Страх перед Судом «в конце времен» владеет всеми — от святого до черта. И не зря — ведь спасутся немногие. В день мученической гибели Фомы Бекета умерли многие сотни людей, однако он был спасен лишь с двумя другими (Hervieux, 291). В следующем столетии Джон Бромьярд, уточняя эти сведения, сообщает: в день смерти Бекета во всем мире скончалось 3033 человека; из них 3000 пошли в ад, 30 душ оказались в чистилище, а три души отправились на небеса (JB: Mors). Этот же проповедник приводит другой «пример»: явившийся с того света осужденный грешник спрашивает епископа, остались ли на земле какие-либо люди? Епископ изумлен вопросом: ведь немного дней минуло со дня смерти этого человека. Но тот в ответ: «Не верил я, пока был жив, что на земле было столько народа, сколько сошло в ад после моей смерти» (JB: Contritio). Некий проповедник, явившись с того света, открыл своему другу, что лишь немногие священники спасутся, ибо «широкая дорога, которая ведет в ад, настолько забита их прихожанами, что сие трудно себе представить» (Hervieux, 22). В Антиохии однажды появился некий старец в белых одеждах. Взмахом платка он уничтожил половину города вместе с мужчинами, женщинами и скотом. Он хотел было разрушить и оставшееся, но его спутники помешали ему вновь поднять карающую десницу. Этот старец, «напоминающий ангела, который являлся Лоту», был заинтересован в спасении из всех жителей большого города лишь одного человека, который щедро подавал милостыню и садился за обеденный стол только вместе с нищими, — все остальные обитатели Антиохии были осуждены (Klapper 1914, N 103). По оценке францисканца Бертольда Регенсбургского, знаменитого немецкого проповедника середины XIII века, отношение осужденных на ад к спасенным равно пропорции 100000:1. Вот проповедь страха и устрашения![76]

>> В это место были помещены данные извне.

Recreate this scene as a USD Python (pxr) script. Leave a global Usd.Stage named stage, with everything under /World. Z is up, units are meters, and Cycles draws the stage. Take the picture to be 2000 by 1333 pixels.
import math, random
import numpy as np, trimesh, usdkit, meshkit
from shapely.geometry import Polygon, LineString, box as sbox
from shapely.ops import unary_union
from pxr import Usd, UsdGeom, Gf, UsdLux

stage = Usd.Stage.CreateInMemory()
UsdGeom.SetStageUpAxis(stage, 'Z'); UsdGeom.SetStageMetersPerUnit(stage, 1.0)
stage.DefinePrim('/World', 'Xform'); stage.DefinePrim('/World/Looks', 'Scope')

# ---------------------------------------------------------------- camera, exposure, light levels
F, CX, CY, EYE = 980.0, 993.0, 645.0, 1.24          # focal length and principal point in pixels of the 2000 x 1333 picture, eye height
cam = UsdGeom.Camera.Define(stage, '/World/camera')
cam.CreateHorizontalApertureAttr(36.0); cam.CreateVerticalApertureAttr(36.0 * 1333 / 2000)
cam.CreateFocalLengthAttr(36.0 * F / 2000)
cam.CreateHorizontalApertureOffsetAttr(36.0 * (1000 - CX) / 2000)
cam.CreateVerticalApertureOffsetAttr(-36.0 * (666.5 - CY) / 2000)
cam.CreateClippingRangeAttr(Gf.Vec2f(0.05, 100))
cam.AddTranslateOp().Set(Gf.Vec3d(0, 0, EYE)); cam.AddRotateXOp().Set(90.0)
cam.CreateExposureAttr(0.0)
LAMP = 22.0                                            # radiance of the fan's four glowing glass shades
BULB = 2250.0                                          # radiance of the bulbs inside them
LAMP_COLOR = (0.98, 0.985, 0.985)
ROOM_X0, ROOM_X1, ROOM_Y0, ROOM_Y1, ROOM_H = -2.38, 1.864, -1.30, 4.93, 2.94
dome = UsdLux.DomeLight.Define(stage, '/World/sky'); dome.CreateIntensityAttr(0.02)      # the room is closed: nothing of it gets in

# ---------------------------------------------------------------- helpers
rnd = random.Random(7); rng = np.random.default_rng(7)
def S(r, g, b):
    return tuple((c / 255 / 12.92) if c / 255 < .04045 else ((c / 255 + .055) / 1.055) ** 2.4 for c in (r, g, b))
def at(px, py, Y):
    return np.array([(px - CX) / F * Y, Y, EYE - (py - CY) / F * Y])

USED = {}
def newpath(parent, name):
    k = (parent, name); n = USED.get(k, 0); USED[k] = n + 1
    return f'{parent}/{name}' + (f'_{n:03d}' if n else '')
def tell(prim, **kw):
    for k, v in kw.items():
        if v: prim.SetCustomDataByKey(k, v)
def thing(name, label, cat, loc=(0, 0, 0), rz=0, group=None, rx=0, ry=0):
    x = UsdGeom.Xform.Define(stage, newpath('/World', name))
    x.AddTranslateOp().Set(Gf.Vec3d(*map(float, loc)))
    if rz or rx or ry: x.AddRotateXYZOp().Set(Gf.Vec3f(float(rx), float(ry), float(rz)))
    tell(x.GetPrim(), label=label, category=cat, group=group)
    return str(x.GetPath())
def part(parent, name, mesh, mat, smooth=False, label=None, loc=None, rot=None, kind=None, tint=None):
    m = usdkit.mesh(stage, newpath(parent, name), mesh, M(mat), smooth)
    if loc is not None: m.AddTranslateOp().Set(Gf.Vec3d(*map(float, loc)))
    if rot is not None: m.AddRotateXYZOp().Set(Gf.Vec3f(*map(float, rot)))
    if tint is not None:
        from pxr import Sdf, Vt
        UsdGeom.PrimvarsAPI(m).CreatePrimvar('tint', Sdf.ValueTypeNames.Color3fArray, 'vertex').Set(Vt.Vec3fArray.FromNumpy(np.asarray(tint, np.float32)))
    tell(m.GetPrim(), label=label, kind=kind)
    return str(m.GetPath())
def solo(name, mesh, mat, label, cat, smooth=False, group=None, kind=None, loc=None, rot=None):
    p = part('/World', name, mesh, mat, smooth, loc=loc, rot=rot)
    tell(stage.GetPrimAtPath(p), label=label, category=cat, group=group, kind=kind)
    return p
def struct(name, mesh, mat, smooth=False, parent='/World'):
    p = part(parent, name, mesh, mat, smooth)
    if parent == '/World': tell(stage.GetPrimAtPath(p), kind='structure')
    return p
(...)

Этому страху были равно подвержены и образованные и неграмотные. Один парижский теолог, упомянутый Этьеном де Бурбон, падал в обморок всякий раз, когда слышал в проповеди или читал о Страшном суде, — ему чудилось, что его немедля на него вызывают (ЕВ, 39).И здесь мы подходим к важной и непростой проблеме: когда произойдет (или происходит) Страшный суд? Выясняется, что этот суд не мыслили как некую отдаленную и неопределенную перспективу. Напротив; люди живут в уверенности, что судный день уже близок. Ссылаясь на одного благочестивого монаха цистерцианского ордена, Цезарий Гейстербахский рассказывает о событиях, которые имели место несколько лет назад в его провинции (область Нижнего Рейна). Тогда были бури и грозы, и люди с изумлением наблюдали, как находившаяся в церкви статуя Богоматери стала сильно потеть, так что женщины собирали в подолы капли пота. Там очутился один одержимый, и его спросили о причине этого удивительного явления (верили, что бесы устами одержимых способны вещать истину и раскрывать тайны). «Чему дивитесь? — отвечал он. — Сын Марии простер карающую руку, и, если б Она Его не удержала, мир уже прекратил бы свое существование. Вот и причина пота». Слышавшие это были повергнуты в ужас (DM, VII: 2). Видимо, перед умственным взором верующих должна была рисоваться такая картина: Мать вцепилась в руку Сына и напряжением всех своих моральных и физических сил удержала ее, — наглядным, ощутимым материально показателем этого борения и явился пот на изображении Марии.
Опасения Страшного суда предельно обострялись именно потому, что его представляли близким и неминуемым. О заступничестве Девы за род человеческий говорится и в другом «примере». Клервоский священник Вильгельм видел себя перед судом. Христос приказал ангелу, стоявшему по правую руку его: «Труби», и так могуч и ужасен был трубный глас, что весь мир задрожал подобно древесному листу. Господь намеревался приказать ангелу протрубить вторично, но милосердная Дева, зная, что мир погибнет при новом звуке трубы, простерлась у ног Сына, моля его отложить приговор, если не ради рода людского, то хотя бы ради ее друзей-монахов цистерцианского ордена. Цистерцианец Цезарий Гейстербахский заключает: «Судный день на пороге» (DM, XII: 58).